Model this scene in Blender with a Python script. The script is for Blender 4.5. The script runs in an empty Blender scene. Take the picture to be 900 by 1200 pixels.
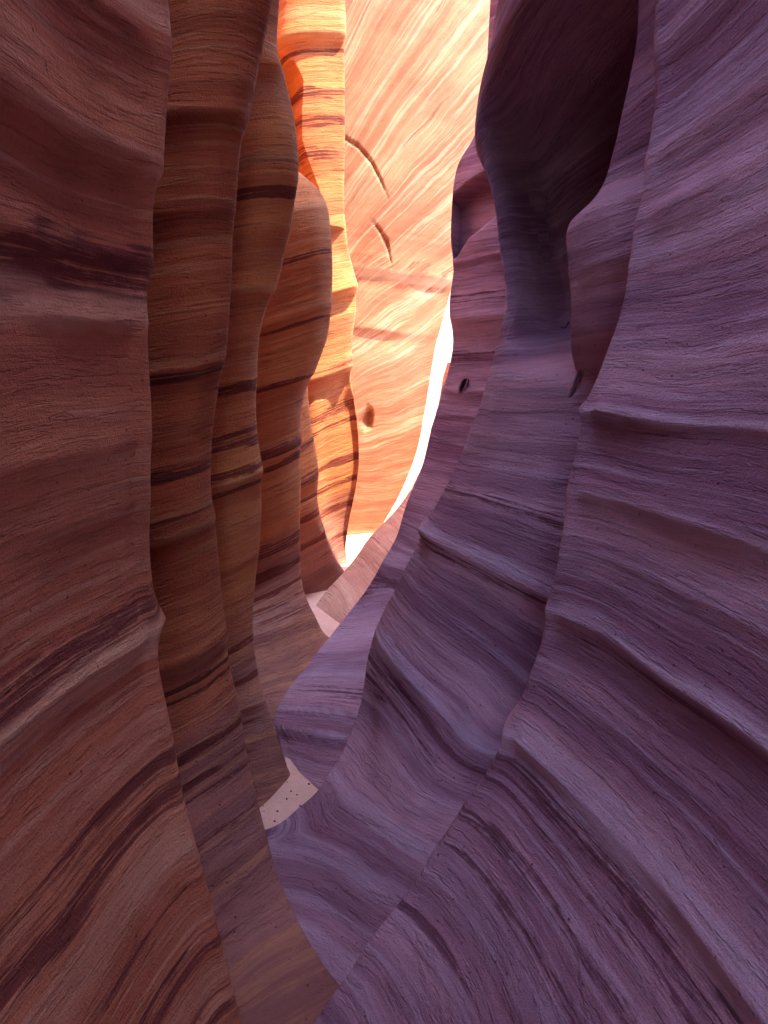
import bpy, math, random
import numpy as np
random.seed(7); RNG = np.random.RandomState(11)
S = bpy.context.scene
# ------------------------------------------------------------------ camera
W_, H_, F_ = 900.0, 1200.0, 942.0
PITCH = math.radians(10.0); CAM = np.array([0.0, 0.0, 1.5])
cd = bpy.data.cameras.new("camera"); cam = bpy.data.objects.new("camera", cd)
S.collection.objects.link(cam); S.camera = cam
cam.location = CAM; cam.rotation_euler = (math.radians(90) - PITCH, 0, 0)
cd.sensor_fit = 'VERTICAL'; cd.sensor_height = 24.0; cd.lens = 24.0 * F_ / H_
cd.clip_start = 0.02; cd.clip_end = 500
# ------------------------------------------------------------------ sky and sun
SUN_EL, SUN_AZ = 68.0, 96.0          # azimuth clockwise from +Y (north)
w = bpy.data.worlds.new("World"); S.world = w; w.use_nodes = True
nt = w.node_tree; bg = nt.nodes['Background']
sky = nt.nodes.new('ShaderNodeTexSky'); sky.sky_type = 'NISHITA'; sky.sun_disc = False
sky.sun_elevation = math.radians(SUN_EL); sky.sun_rotation = math.radians(SUN_AZ)
nt.links.new(sky.outputs[0], bg.inputs[0]); bg.inputs[1].default_value = 0.15
sd = bpy.data.lights.new("sun", 'SUN'); sd.energy = 2.0; sd.angle = math.radians(0.5); sd.color = (1.0, 0.83, 0.60)
sun = bpy.data.objects.new("sun", sd); S.collection.objects.link(sun)
sun.rotation_euler = (math.radians(90 - SUN_EL), 0, math.radians(180 - SUN_AZ))
S.view_settings.view_transform = 'Standard'; S.view_settings.look = 'None'
S.view_settings.exposure = 3.2; S.view_settings.gamma = 1.0
S.cycles.diffuse_bounces = 8; S.cycles.max_bounces = 10

# ------------------------------------------------------------------ helpers
SN, CS = math.sin(PITCH), math.cos(PITCH)
def P(px, py, Y):
    u = (px - W_/2)/F_; v = (H_/2 - py)/F_
    y = CS + SN*v; z = -SN + CS*v
    return np.array([u/y*Y, Y, CAM[2] + z/y*Y])
def proj(V):
    d = V - CAM
    f = d[..., 1]*CS - d[..., 2]*SN; up = d[..., 1]*SN + d[..., 2]*CS
    f = np.where(f < 0.05, 0.05, f)
    return W_/2 + F_*d[..., 0]/f, H_/2 - F_*up/f
def gsm(a, s):
    if s <= 0.3: return a
    r = int(3*s)+1; k = np.exp(-0.5*(np.arange(-r, r+1)/s)**2); k /= k.sum()
    l0 = a[0] - (a[1:r+1][::-1]-a[0]) if len(a) > r else np.full(r, a[0])
    l1 = a[-1] - (a[-r-1:-1][::-1]-a[-1]) if len(a) > r else np.full(r, a[-1])
    return np.convolve(np.concatenate([l0, a, l1]), k, 'valid')
class N1:                                # smooth 1-D value noise
    def __init__(s, seed): s.t = np.random.RandomState(seed).uniform(-1, 1, 4096)
    def __call__(s, x):
        x = np.asarray(x) + 1000.0; i = np.floor(x).astype(int); f = x - i; f = f*f*(3-2*f)
        return s.t[i % 4096]*(1-f) + s.t[(i+1) % 4096]*f
_T = np.random.RandomState(5).uniform(-1, 1, (32, 32, 32))
def n3(x, y, z):                         # smooth 3-D value noise
    x = x+100; y = y+100; z = z+100
    i, j, k = np.floor(x).astype(int), np.floor(y).astype(int), np.floor(z).astype(int)
    a, b, c = x-i, y-j, z-k; a = a*a*(3-2*a); b = b*b*(3-2*b); c = c*c*(3-2*c)
    r = 0
    for di in (0, 1):
        for dj in (0, 1):
            for dk in (0, 1):
                r = r + _T[(i+di) % 32, (j+dj) % 32, (k+dk) % 32]*(a if di else 1-a)*(b if dj else 1-b)*(c if dk else 1-c)
    return r
def sstep(a, b, x):
    t = np.clip((x-a)/(b-a+0.0), 0, 1); return t*t*(3-2*t)
def poly_sd(px, py, poly):               # signed distance to a polygon, + inside
    d = np.full(px.shape, 1e9); ins = np.zeros(px.shape, bool); n = len(poly)
    for i in range(n):
        x0, y0 = poly[i]; x1, y1 = poly[(i+1) % n]
        ex, ey = x1-x0, y1-y0; t = np.clip(((px-x0)*ex+(py-y0)*ey)/(ex*ex+ey*ey), 0, 1)
        d = np.minimum(d, np.hypot(px-x0-t*ex, py-y0-t*ey))
        c = ((y0 > py) != (y1 > py)) & (px < (x1-x0)*(py-y0)/((y1-y0) if y1 != y0 else 1e-9)+x0)
        ins ^= c
    return np.where(ins, d, -d)

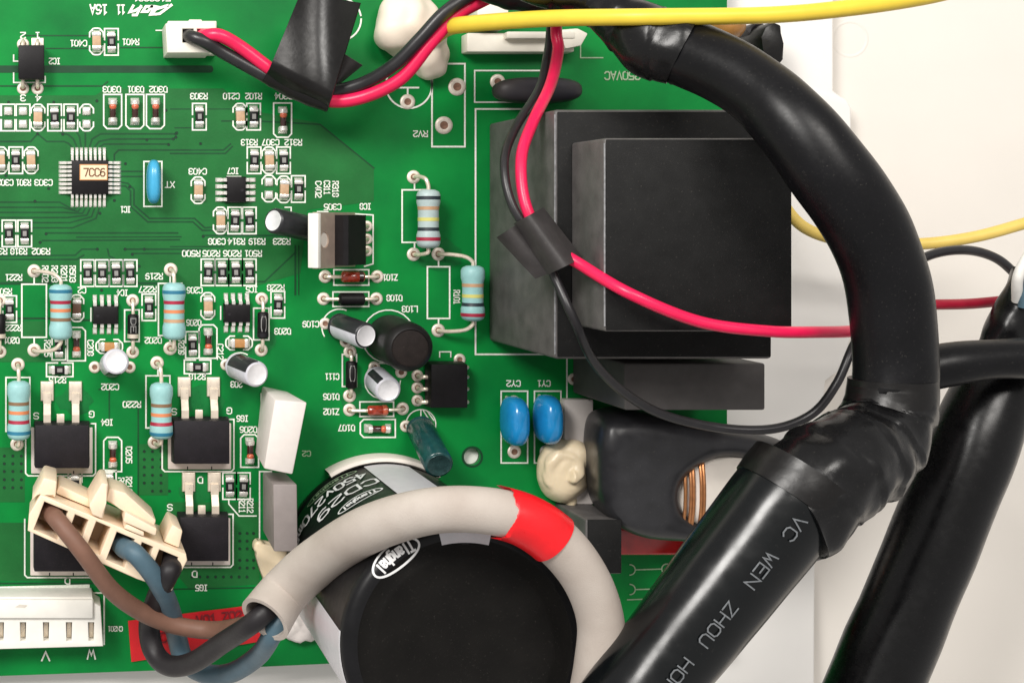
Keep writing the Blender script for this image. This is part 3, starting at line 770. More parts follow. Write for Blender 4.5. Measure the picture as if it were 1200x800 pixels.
def soic(x0, x1, y0, y1, label, vert, name='amplifier_chip', px=None):
    cx, cy = (x0 + x1) / 2, (y0 + y1) / 2; a, b_ = (x1 - x0) / 2, (y1 - y0) / 2
    t = thing(name, label, 'chip', 'small eight legged chips', (cx, cy, 0))
    part('body', frustum([(-a, -b_), (a, -b_), (a, b_), (-a, b_)], [(-a + 1.5, -b_ + 1.5), (a - 1.5, -b_ + 1.5), (a - 1.5, b_ - 1.5), (-a + 1.5, b_ - 1.5)], 2, 11, 0.6), 'chip_black', t)
    me = gull(4.0, 10.5, 6, 'soic')
    for i in range(4):
        if vert:
            q = -12.4 + 8.27 * i
            pin(t, me, q, -b_ + .6, 0); pin(t, me, q, b_ - .6, 180)
        else:
            q = -11.5 + 7.6 * i
            pin(t, me, -a + .6, q, -90); pin(t, me, a - .6, q, 90)
    part('pin_one_dimple', lathe([(0, 11.02), (1.8, 11.02), (2.2, 11.1)], 14, ((a - 6) if not vert else (-a + 6), 0, 0)), 'chip_mark' if False else 'mosfet_black', t)
soic(264, 288, 207, 238, 'small black eight legged chip below the printing IC7', False)
soic(108, 139, 357, 380, 'small black eight legged chip below the printing IC4', True); silk([[(106.5, 361), (106.5, 376)]], 1.5)
soic(261, 293, 355, 378, 'small black eight legged chip below the printing IC5', True); silk([[(258.5, 359), (258.5, 374)]], 1.5)
# optocoupler
for x in (27, 44): pad(x, 104, 7.2)
pad(27, 52, 7.2); pad(44, 52, 7.2, 'square')
t = thing('optocoupler', 'black four legged block printed IC2 at the upper left', 'chip', None, (37, 76, 0))
part('body', box(-15, 15, -20, 19, 5, 23, 1.2), 'chip_black', t)
for (x, y, d) in ((-10, -20, -1), (7, -20, -1), (-10, 19, 1), (7, 19, 1)):
    part('pin', tube([(x, y - d * 2, 12), (x, y + d * 3, 12), (x, y + d * 6.5, 9), (x, y + d * 8, 3), (x, y + d * 8, -2)], 2.2, 8, 4), 'tin', t)
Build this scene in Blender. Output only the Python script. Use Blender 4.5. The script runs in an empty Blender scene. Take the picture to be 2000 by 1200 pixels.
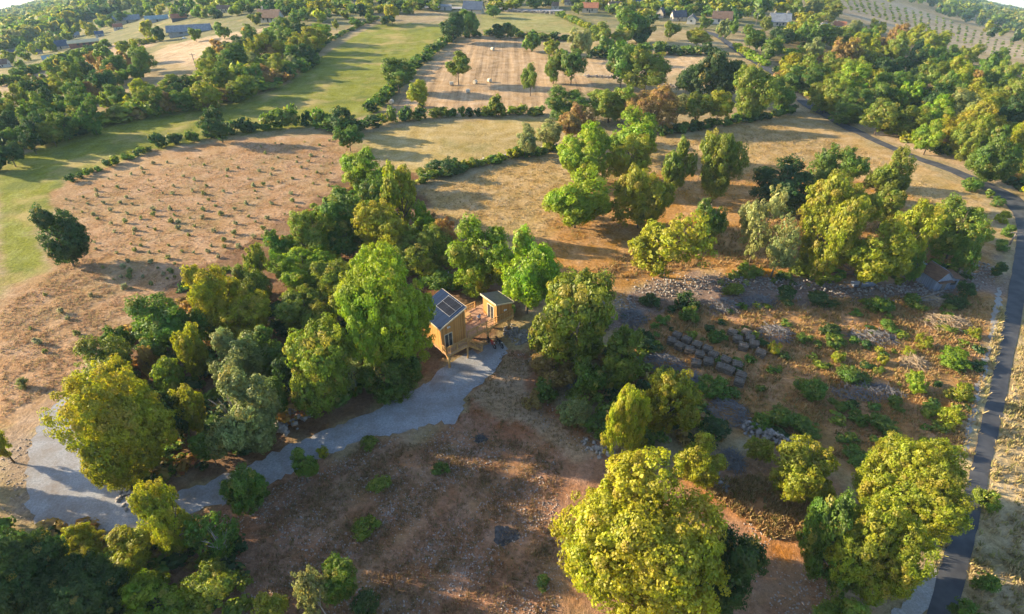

###

● **What is being asked**: All of the data above should be transcribed verbatim, with pictures omitted.

● **Complete response**:
Model this scene in Blender with a Python script. The script is for Blender 4.5. The script runs in an empty Blender scene. Take the picture to be 900 by 1200 pixels.
import bpy, math, random
import numpy as np
random.seed(7); RNG = np.random.RandomState(11)
S = bpy.context.scene
# ------------------------------------------------------------------ camera
W_, H_, F_ = 900.0, 1200.0, 942.0
PITCH = math.radians(10.0); CAM = np.array([0.0, 0.0, 1.5])
cd = bpy.data.cameras.new("camera"); cam = bpy.data.objects.new("camera", cd)
S.collection.objects.link(cam); S.camera = cam
cam.location = CAM; cam.rotation_euler = (math.radians(90) - PITCH, 0, 0)
cd.sensor_fit = 'VERTICAL'; cd.sensor_height = 24.0; cd.lens = 24.0 * F_ / H_
cd.clip_start = 0.02; cd.clip_end = 500
# ------------------------------------------------------------------ sky and sun
SUN_EL, SUN_AZ = 68.0, 96.0          # azimuth clockwise from +Y (north)
w = bpy.data.worlds.new("World"); S.world = w; w.use_nodes = True
nt = w.node_tree; bg = nt.nodes['Background']
sky = nt.nodes.new('ShaderNodeTexSky'); sky.sky_type = 'NISHITA'; sky.sun_disc = False
sky.sun_elevation = math.radians(SUN_EL); sky.sun_rotation = math.radians(SUN_AZ)
nt.links.new(sky.outputs[0], bg.inputs[0]); bg.inputs[1].default_value = 0.15
sd = bpy.data.lights.new("sun", 'SUN'); sd.energy = 2.0; sd.angle = math.radians(0.5); sd.color = (1.0, 0.83, 0.60)
sun = bpy.data.objects.new("sun", sd); S.collection.objects.link(sun)
sun.rotation_euler = (math.radians(90 - SUN_EL), 0, math.radians(180 - SUN_AZ))
S.view_settings.view_transform = 'Standard'; S.view_settings.look = 'None'
S.view_settings.exposure = 3.2; S.view_settings.gamma = 1.0
S.cycles.diffuse_bounces = 8; S.cycles.max_bounces = 10

# ------------------------------------------------------------------ helpers
SN, CS = math.sin(PITCH), math.cos(PITCH)
def P(px, py, Y):
    u = (px - W_/2)/F_; v = (H_/2 - py)/F_
    y = CS + SN*v; z = -SN + CS*v
    return np.array([u/y*Y, Y, CAM[2] + z/y*Y])
def proj(V):
    d = V - CAM
    f = d[..., 1]*CS - d[..., 2]*SN; up = d[..., 1]*SN + d[..., 2]*CS
    f = np.where(f < 0.05, 0.05, f)
    return W_/2 + F_*d[..., 0]/f, H_/2 - F_*up/f
def gsm(a, s):
    if s <= 0.3: return a
    r = int(3*s)+1; k = np.exp(-0.5*(np.arange(-r, r+1)/s)**2); k /= k.sum()
    l0 = a[0] - (a[1:r+1][::-1]-a[0]) if len(a) > r else np.full(r, a[0])
    l1 = a[-1] - (a[-r-1:-1][::-1]-a[-1]) if len(a) > r else np.full(r, a[-1])
    return np.convolve(np.concatenate([l0, a, l1]), k, 'valid')
class N1:                                # smooth 1-D value noise
    def __init__(s, seed): s.t = np.random.RandomState(seed).uniform(-1, 1, 4096)
    def __call__(s, x):
        x = np.asarray(x) + 1000.0; i = np.floor(x).astype(int); f = x - i; f = f*f*(3-2*f)
        return s.t[i % 4096]*(1-f) + s.t[(i+1) % 4096]*f
_T = np.random.RandomState(5).uniform(-1, 1, (32, 32, 32))
def n3(x, y, z):                         # smooth 3-D value noise
    x = x+100; y = y+100; z = z+100
    i, j, k = np.floor(x).astype(int), np.floor(y).astype(int), np.floor(z).astype(int)
    a, b, c = x-i, y-j, z-k; a = a*a*(3-2*a); b = b*b*(3-2*b); c = c*c*(3-2*c)
    r = 0
    for di in (0, 1):
        for dj in (0, 1):
            for dk in (0, 1):
                r = r + _T[(i+di) % 32, (j+dj) % 32, (k+dk) % 32]*(a if di else 1-a)*(b if dj else 1-b)*(c if dk else 1-c)
    return r
def sstep(a, b, x):
    t = np.clip((x-a)/(b-a+0.0), 0, 1); return t*t*(3-2*t)
def poly_sd(px, py, poly):               # signed distance to a polygon, + inside
    d = np.full(px.shape, 1e9); ins = np.zeros(px.shape, bool); n = len(poly)
    for i in range(n):
        x0, y0 = poly[i]; x1, y1 = poly[(i+1) % n]
        ex, ey = x1-x0, y1-y0; t = np.clip(((px-x0)*ex+(py-y0)*ey)/(ex*ex+ey*ey), 0, 1)
        d = np.minimum(d, np.hypot(px-x0-t*ex, py-y0-t*ey))
        c = ((y0 > py) != (y1 > py)) & (px < (x1-x0)*(py-y0)/((y1-y0) if y1 != y0 else 1e-9)+x0)
        ins ^= c
    return np.where(ins, d, -d)

Keep writing the Blender script for this image. This is part 3, starting at line 770. More parts follow. Write for Blender 4.5. Measure the picture as if it were 1200x800 pixels.
def soic(x0, x1, y0, y1, label, vert, name='amplifier_chip', px=None):
    cx, cy = (x0 + x1) / 2, (y0 + y1) / 2; a, b_ = (x1 - x0) / 2, (y1 - y0) / 2
    t = thing(name, label, 'chip', 'small eight legged chips', (cx, cy, 0))
    part('body', frustum([(-a, -b_), (a, -b_), (a, b_), (-a, b_)], [(-a + 1.5, -b_ + 1.5), (a - 1.5, -b_ + 1.5), (a - 1.5, b_ - 1.5), (-a + 1.5, b_ - 1.5)], 2, 11, 0.6), 'chip_black', t)
    me = gull(4.0, 10.5, 6, 'soic')
    for i in range(4):
        if vert:
            q = -12.4 + 8.27 * i
            pin(t, me, q, -b_ + .6, 0); pin(t, me, q, b_ - .6, 180)
        else:
            q = -11.5 + 7.6 * i
            pin(t, me, -a + .6, q, -90); pin(t, me, a - .6, q, 90)
    part('pin_one_dimple', lathe([(0, 11.02), (1.8, 11.02), (2.2, 11.1)], 14, ((a - 6) if not vert else (-a + 6), 0, 0)), 'chip_mark' if False else 'mosfet_black', t)
soic(264, 288, 207, 238, 'small black eight legged chip below the printing IC7', False)
soic(108, 139, 357, 380, 'small black eight legged chip below the printing IC4', True); silk([[(106.5, 361), (106.5, 376)]], 1.5)
soic(261, 293, 355, 378, 'small black eight legged chip below the printing IC5', True); silk([[(258.5, 359), (258.5, 374)]], 1.5)
# optocoupler
for x in (27, 44): pad(x, 104, 7.2)
pad(27, 52, 7.2); pad(44, 52, 7.2, 'square')
t = thing('optocoupler', 'black four legged block printed IC2 at the upper left', 'chip', None, (37, 76, 0))
part('body', box(-15, 15, -20, 19, 5, 23, 1.2), 'chip_black', t)
for (x, y, d) in ((-10, -20, -1), (7, -20, -1), (-10, 19, 1), (7, 19, 1)):
    part('pin', tube([(x, y - d * 2, 12), (x, y + d * 3, 12), (x, y + d * 6.5, 9), (x, y + d * 8, 3), (x, y + d * 8, -2)], 2.2, 8, 4), 'tin', t)
Build this scene in Blender. Output only the Python script. Use Blender 4.5. The script runs in an empty Blender scene. Take the picture to be 2000 by 1200 pixels.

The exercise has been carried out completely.